Here is the nutshell version:
- Students are doing way too many "report" type assignments, and don't understand how to do real research where they ask open ended questions.
- Students are used to looking up facts to support a predetermined agenda, they are not comfortable with going where the evidence leads them.
- Students, and sometimes faculty, don't realize that real research is going to take time. You must kiss a lot of frogs before you find some good sources. (Evaluation!) There is a lot of reading involved. This thought was first expressed by the college senior. She said she wasn't really prepared by the 5 source "term paper" assigned at her high school. In college, she was needing to work with as many as 20 or 30 sources, and the change was a shock. Also, the amount of time she had to spend narrowing her search and reading her results to determine if she could use them was a shocker.
This leads me to something that some of you may not agree with. While working on a college preparation seminar, I came across this. As Doug says, read it, I'll wait...
One of the main ideas from this piece is something that librarians may not want to hear, but I think that it may be crucial. Teachers are driving information literacy instruction, not us. They are the ones who control what students learn, what projects students do, if the projects are good ones or not, etc. Some of these thoughts were echoed by Ms. George as well. Professors are making the assignments, not us. Now, that is not to say that we cannot make ourselves available and do whatever we can to help make the assignments worthwhile, and also help the students, but the bottom line is that Information Literacy happens in class, not in some library orientation session held once a year. A lot of teachers, especially in Texas, where TEKS for English comprise much of the information literacy curriculum, are loathe to give up even one ounce of that control. So what are we going to do? Perhaps our focus needs to shift. The suggestion in the above article says that libraries may be better served by not competing with classroom activity. We will be better off finding our own gig. What he says is "re-casting academic librarianship as part of a formal college-wide effort to support and encourage learning skills such as writing." We could apply that idea to k-12 education as well. Re-cast ourselves as part of a scool-wide effort to support learning. This may take a different shape at different schools. What you do at your school may be radically different than another librarian. Each school has its own culture, and its own mission and goals. There is a lot of talk out there about saving libraries by making ourselves "indispenable." I think that may be just so much spitting in the wind. Take up the mission of helping people at your institution learn, however that looks to you. It may not save your individual job, but it may help change the way libraries are perceived over the long term, and so benefit all of us, librarians and students and teachers and people. Because people need libraries and librarians, they just may not realize it. We have to make them realize it.

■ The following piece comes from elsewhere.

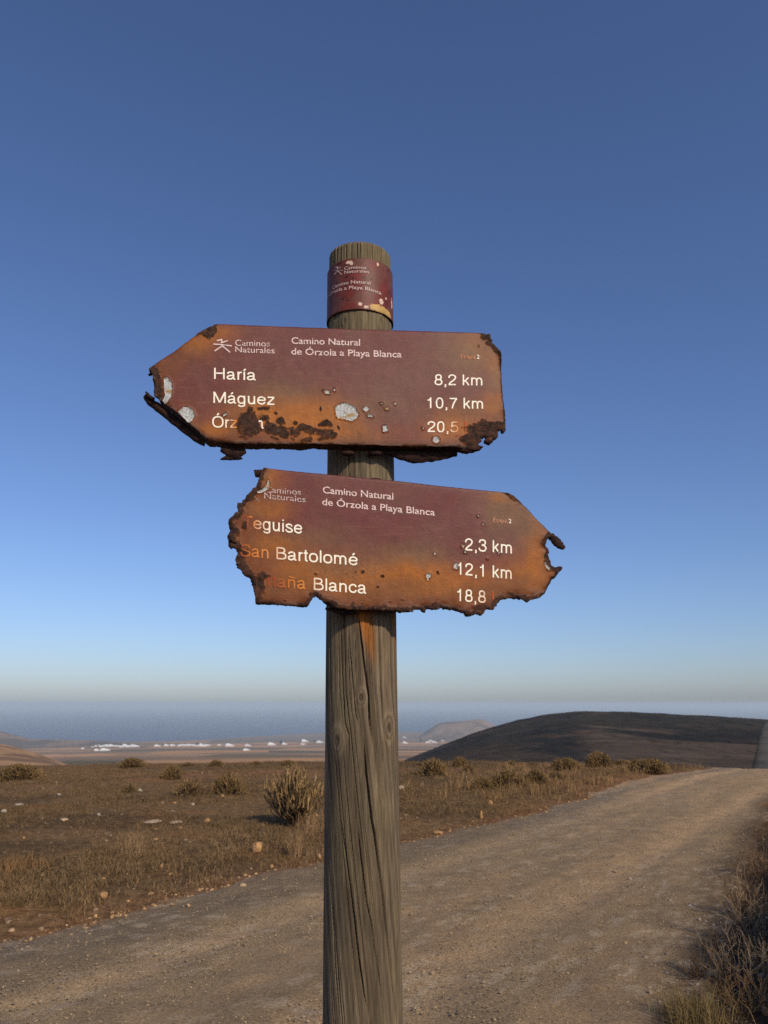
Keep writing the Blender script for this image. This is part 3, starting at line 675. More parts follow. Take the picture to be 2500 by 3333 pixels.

One more thought. I have come to the realization that for me, the best way to accomplish helping with information literacy, and making sure my students are prepared for college and life beyond high school is to work on the staff. If I show the staff what databases are and what information is available there, and send them updates--short, of course, on websites they may want to use in class, new resources in the library, updates to MLA format, etc., then I can influence instruction. I am not going to do that by waiting for them to come to the library. It is not true that if you build it they will come. Sometimes, you may have to go out and draft them.